Adjoining different prime roots results in non-isomorphic number fields?

Question

Let $n \ge 2$ and $p,q$ be two different primes. By Eisenstein the polynomials $X^n-p$ and $X^n-q$ are irreducible. My intuition tells me that $\mathbb{Q}(\sqrt[n]{p})$ and $\mathbb{Q}(\sqrt[n]{q})$ are not isomorphic. But for $n>3$ I didn't come up with a proof but the idea of using the discriminant. Is the statement correct and if so how does one prove it?

Is a general formular for the ring of integers known? Even in case $n=2$ this is not always $\mathbb{Z}[\sqrt[n]{p}]$ (in case $p \equiv 1 \pmod 4$ it is bigger, namely $\mathbb{Z}[(1+\sqrt{p})/2]$). Using the knowledge of the ring of the integers one could compute the diskriminants of the number fields and compare them.

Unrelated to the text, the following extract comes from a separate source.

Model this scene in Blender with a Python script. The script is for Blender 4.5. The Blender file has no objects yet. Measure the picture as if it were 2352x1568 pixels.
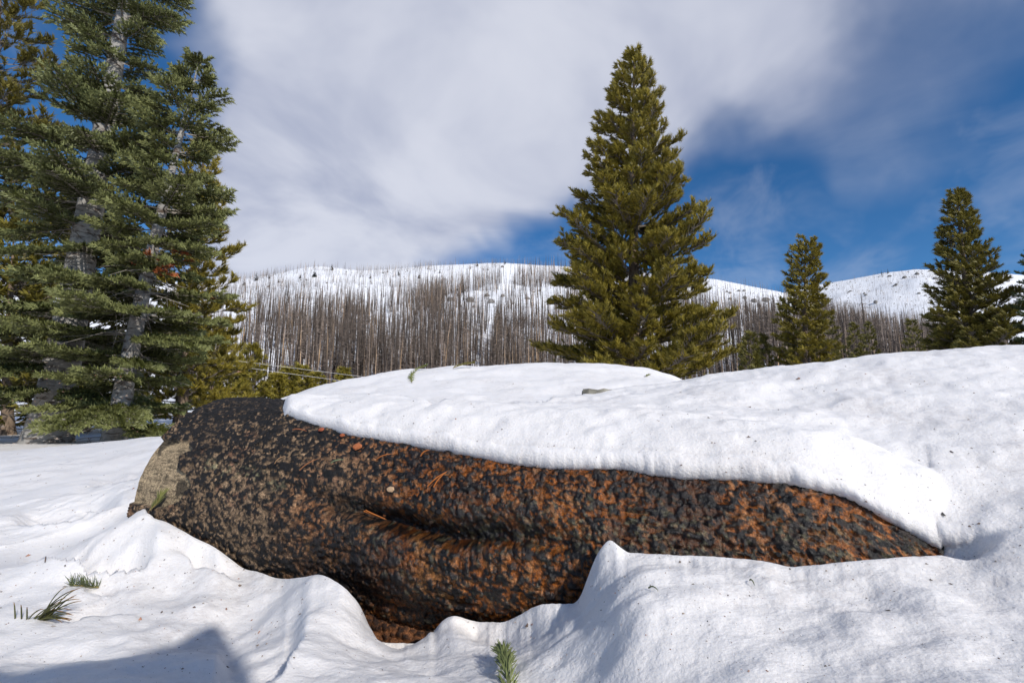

While formulating my question I got this older question suggested. It's quite similar but I'd still like to keep my question since it's a bit more generall (in my question $n$ is not required to by prime nor to be different from $p$ and $q$).

Answer 1

Why does your argument for $n \leq 3$ not work for $n > 3$? If such fields were isomorphic for distinct primes $p$ and $q$ then the field $K := \mathbf Q(\sqrt[n]{p})$ is also $\mathbf Q(\sqrt[n]{q})$ since an isomorphism with an abstract $n$th root would work with real $n$th roots by looking at a real embedding of $K$, which does exist. The point is that those $n$th roots both have degree $n$ over $\mathbf Q$.

Here is the key point: if $r \in \mathbf Q$ and $x^n - r$ is irreducible where $n > 1$, then for the field $K = \mathbf Q(\sqrt[n]{r})$ we have ${\rm Tr}_{K/\mathbf Q}(\sqrt[n]{r}) = 0$. If also $K = \mathbf Q(\sqrt[n]{s})$ for another $s \in \mathbf Q$, then ${\rm Tr}_{K/\mathbf Q}(\sqrt[n]{s}) = 0$ too.

If you set up a hypothetical $\mathbf Q$-linear relation $$ \sqrt[n]{q} = a_0 + a_1\sqrt[n]{p} + a_2\sqrt[n]{p}^2 + \cdots + a_{n-1}\sqrt[n]{p}^{n-1} $$ apply ${\rm Tr}_{K/\mathbf Q}$ to both sides. Because $\mathbf Q(\sqrt[n]{p}) = \mathbf Q(\sqrt[n]{q})$, all terms have trace $0$ except the constant term, which has trace $na_0$. This has to be $0$, so $a_0 = 0$. Then divide by $\sqrt[n]{p}$ on both sides and take the trace again (the trace of $\sqrt[n]{q/p}$ from $K$ down to $\mathbf Q$ is again $0$) to see $a_1 = 0$ and so on all the way up, until finally you have $\sqrt[n]{q} = a_{n-1}\sqrt[n]{p}^{n-1}$. Now $a_{n-1}$ is necessarily nonzero. Since $n \geq 2$, take $n$th powers to get $q = a_{n-1}^np^{n-1}$, which is impossible by comparing the power of $q$ on both sides.